ASPIRE Interns Make a Difference

ASPIRE Interns Make a Difference

In July 2021, Windermere partnered with the University of Washington College of Built Environments (CBE) to host students enrolled in the ASPIRE internship program. ASPIRE offers financial support, mentoring, and skill building through academic and professional office settings to CBE students, with a focus on those from historically underrepresented or marginalized groups.

As part of Windermere’s commitment to increasing diversity within our industry, participating Windermere brokers and owners teamed up with the interns for eight weeks. CBE handled the academics, while Windermere provided real world learning experiences, offering platforms for learning about sales, marketing and finance in single and multi-family real estate markets. It was Windermere’s hope that participating in this program would inspire students of color to explore and seriously consider the wide variety of careers and opportunities for leadership in the real estate industry.
At the end of the eight-week journey, the students presented their work. This is what they taught us about home ownership/the real estate industry as it relates to opportunity and equity.

Student Group
Anes Trabuni, Jahlil Frans, Tony Tran

Topic
How to encourage entry of BIPOC people in real estate professions

The barriers to real estate as a profession for people of color are hidden, related to a lack of reserves and financial security, generational knowledge of the homeownership process and networks (if you don’t have anyone in your family modeling homeownership, you are less likely to pursue a path that leads to homeownership yourself — much less one of entering the real estate profession, without a source for creating a profitable database).
Disparity of wealth/financial reserves.
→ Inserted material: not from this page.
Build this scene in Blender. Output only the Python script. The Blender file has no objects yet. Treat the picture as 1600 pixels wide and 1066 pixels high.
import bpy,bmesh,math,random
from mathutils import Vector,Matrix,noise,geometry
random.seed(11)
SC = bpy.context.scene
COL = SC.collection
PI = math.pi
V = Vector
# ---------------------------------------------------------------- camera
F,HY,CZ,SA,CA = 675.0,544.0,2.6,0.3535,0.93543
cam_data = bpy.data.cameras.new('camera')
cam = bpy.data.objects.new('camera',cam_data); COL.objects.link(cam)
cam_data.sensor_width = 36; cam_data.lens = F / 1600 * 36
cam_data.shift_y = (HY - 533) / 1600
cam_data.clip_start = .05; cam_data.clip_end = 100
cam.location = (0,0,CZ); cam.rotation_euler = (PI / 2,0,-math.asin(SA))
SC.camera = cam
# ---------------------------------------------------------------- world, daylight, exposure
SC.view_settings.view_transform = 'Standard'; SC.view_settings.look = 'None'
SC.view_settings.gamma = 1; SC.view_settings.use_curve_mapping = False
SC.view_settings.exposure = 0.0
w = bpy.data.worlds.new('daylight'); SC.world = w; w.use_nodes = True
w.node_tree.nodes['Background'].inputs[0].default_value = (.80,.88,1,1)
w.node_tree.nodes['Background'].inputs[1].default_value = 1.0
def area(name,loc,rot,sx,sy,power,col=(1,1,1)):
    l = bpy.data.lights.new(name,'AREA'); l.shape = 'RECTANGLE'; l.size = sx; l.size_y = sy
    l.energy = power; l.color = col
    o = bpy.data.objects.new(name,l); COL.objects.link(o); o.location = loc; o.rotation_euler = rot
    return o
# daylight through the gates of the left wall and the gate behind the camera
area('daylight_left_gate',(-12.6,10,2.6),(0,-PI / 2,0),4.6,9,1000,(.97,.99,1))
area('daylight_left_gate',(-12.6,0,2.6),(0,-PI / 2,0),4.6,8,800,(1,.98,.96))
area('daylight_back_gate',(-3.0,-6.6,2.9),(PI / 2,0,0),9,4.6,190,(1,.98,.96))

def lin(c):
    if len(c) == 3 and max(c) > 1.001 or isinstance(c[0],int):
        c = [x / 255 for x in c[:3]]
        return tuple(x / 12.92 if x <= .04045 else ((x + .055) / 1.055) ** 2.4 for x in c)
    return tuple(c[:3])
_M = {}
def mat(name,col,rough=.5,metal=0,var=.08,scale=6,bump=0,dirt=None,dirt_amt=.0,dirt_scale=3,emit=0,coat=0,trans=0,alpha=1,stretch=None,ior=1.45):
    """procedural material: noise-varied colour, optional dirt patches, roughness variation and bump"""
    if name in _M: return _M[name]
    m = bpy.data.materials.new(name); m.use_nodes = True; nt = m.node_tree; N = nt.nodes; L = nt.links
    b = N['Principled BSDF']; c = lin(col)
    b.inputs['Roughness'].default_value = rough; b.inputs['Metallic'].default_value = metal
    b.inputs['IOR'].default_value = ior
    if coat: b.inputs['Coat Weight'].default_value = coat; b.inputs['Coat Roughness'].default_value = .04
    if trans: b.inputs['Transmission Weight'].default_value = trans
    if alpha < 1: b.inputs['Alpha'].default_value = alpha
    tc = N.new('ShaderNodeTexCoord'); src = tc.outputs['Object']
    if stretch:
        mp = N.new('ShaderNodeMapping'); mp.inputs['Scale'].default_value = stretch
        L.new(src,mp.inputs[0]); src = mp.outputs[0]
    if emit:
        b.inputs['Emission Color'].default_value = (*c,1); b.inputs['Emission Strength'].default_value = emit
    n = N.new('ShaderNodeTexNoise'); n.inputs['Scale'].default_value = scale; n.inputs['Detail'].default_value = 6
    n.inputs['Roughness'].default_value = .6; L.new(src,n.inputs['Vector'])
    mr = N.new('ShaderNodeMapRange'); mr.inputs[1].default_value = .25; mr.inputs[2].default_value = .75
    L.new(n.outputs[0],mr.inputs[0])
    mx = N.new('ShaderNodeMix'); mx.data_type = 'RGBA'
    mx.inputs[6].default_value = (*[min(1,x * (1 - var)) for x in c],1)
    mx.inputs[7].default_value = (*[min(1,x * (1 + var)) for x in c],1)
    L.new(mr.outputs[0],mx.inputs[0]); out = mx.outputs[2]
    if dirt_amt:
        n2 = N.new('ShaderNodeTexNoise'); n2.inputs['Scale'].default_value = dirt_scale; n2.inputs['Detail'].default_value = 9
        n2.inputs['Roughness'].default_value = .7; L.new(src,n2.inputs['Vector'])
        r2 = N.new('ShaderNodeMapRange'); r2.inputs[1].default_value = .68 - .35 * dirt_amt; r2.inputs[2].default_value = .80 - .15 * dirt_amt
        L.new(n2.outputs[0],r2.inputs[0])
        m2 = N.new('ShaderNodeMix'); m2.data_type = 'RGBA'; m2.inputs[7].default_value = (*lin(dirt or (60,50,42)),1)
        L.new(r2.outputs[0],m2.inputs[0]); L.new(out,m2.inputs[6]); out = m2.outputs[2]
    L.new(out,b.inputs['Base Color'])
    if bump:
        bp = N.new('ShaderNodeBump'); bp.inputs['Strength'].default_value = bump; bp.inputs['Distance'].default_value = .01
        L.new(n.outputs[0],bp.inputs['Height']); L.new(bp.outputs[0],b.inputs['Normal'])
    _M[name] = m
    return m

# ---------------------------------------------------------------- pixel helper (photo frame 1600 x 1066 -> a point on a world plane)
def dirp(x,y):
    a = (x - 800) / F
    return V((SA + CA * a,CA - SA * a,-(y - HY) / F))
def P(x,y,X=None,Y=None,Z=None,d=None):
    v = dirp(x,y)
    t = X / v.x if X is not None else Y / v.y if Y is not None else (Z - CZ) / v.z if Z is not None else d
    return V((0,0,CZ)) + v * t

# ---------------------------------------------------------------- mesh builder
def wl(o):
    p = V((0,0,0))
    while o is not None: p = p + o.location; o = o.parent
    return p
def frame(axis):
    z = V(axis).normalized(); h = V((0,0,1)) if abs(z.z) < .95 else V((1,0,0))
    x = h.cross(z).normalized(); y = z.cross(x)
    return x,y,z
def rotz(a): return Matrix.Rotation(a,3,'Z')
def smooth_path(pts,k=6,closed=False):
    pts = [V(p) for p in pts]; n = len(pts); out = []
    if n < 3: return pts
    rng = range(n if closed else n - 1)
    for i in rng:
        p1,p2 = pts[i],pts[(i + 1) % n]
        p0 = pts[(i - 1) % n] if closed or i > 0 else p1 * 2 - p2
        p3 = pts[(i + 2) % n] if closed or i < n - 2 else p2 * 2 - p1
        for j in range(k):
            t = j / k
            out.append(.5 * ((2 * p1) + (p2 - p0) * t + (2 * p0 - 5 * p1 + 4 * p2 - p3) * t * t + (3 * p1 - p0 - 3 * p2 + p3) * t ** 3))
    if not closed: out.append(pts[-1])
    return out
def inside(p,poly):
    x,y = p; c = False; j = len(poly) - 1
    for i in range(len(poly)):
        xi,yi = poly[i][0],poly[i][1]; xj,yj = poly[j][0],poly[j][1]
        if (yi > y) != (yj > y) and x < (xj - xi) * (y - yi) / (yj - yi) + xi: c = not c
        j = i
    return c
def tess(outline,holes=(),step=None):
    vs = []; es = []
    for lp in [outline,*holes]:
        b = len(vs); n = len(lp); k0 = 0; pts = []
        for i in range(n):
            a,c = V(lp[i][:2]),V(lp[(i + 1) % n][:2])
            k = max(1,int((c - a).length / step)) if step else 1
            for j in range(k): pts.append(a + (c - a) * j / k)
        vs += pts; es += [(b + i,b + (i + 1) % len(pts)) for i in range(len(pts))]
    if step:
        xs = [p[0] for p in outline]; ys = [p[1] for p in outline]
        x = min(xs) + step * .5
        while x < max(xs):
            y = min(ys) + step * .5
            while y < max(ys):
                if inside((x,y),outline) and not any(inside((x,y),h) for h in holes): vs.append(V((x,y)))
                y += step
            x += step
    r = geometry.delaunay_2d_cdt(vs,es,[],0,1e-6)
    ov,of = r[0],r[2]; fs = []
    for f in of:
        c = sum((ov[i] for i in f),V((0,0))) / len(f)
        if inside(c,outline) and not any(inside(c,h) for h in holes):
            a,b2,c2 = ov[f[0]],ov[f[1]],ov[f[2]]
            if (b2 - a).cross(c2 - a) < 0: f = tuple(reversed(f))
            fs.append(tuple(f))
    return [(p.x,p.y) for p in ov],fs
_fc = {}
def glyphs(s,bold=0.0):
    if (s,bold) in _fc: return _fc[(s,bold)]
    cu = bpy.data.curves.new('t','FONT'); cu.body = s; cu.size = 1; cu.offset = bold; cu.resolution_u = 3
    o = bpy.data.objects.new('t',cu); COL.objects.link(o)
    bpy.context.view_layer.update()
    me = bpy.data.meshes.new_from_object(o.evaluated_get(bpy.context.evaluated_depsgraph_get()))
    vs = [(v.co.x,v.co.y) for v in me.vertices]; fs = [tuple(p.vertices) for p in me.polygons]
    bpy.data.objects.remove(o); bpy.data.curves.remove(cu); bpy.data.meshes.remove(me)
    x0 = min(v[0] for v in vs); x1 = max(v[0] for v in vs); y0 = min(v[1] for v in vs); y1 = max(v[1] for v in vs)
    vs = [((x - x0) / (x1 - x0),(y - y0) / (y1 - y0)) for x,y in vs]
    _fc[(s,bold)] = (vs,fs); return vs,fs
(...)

In the United States, the average net worth of white individuals: $188,000, Hispanic individuals: $36,000 and Black individuals: $24,000.
A strictly commission-based income is scary and the ability to survive for 6 months without a reliable income stream is cost-prohibitive, especially without insufficient savings in reserve.

Proposed Solution

Offer an interest-free line of credit to help offset start-up costs such as training and supplies AND ongoing financial support and education for the first two years until income is more consistent. The loan is paid back from a portion of each commission earned.
Mentor new agents with other experienced BIPOC agents and share commissions.

Student Group

Jules Travis and Fangnuo Tao

Topic

Lack of Affordable Housing

Proposed Solution 

Urban Co-Housing

Challenges
Changing the culture to steer away from individualism and embrace the advantages of collaborative living close to public transportation and walkable amenities.
Finding creative workarounds to our current zoning restrictions that prevent building multi-family housing in single family residential areas.
Advantages of Collaborative Living: Affordability, opportunity for equity-building, multi-generational/cultural living, shared labor and resources, low-cost/no-cost childcare, community engagement/sense of belonging, smaller ecological footprint.

“I was initially a foreign language major, but decided to give real estate a chance by applying to the Windermere internship because I wanted to see what real estate was all about. After learning about the different roles that brokers, agents, property managers, developers, architects, lawyers, etc., have in the industry I decided to switch majors. I am now studying real estate and construction management. Personally, I enjoy the process of planning and creating buildings. The building process excites me the most because of all the critical thinking you have to do when it comes to making a building come to life.” – Jackelin Jimenez, ASPIRE Intern

Student Takeaways

“I was initially a foreign language major, but decided to give real estate a chance by applying to the Windermere internship because I wanted to see what real estate was all about. After learning about the different roles that brokers, agents, property managers, developers, architects, lawyers, etc., have in the industry I decided to switch majors. I am now studying real estate and construction management. Personally, I enjoy the process of planning and creating buildings. The building process excites me the most because of all the critical thinking you have to do when it comes to making a building come to life.”

Editors Note: After listening to the presentations of the ASPIRE interns, I was deeply impressed with their focus, creativity, brilliance, and level of commitment. Windermere’s association with the College of Built Environments has renewed my pride in being a Windermere broker. Supporting the ASPIRE program means holding a new vision for the way a city is built, who builds it and how we live in it together. ASPIRE’s program manager, Alexis Wheeler, states homeownership “cultivates a sense of belonging and stability, encouraging people to grow into the fullest version of themselves and fostering vibrant communities throughout our region.” I have no doubt that these ASPIRE students will be a part of building exactly those kinds of communities.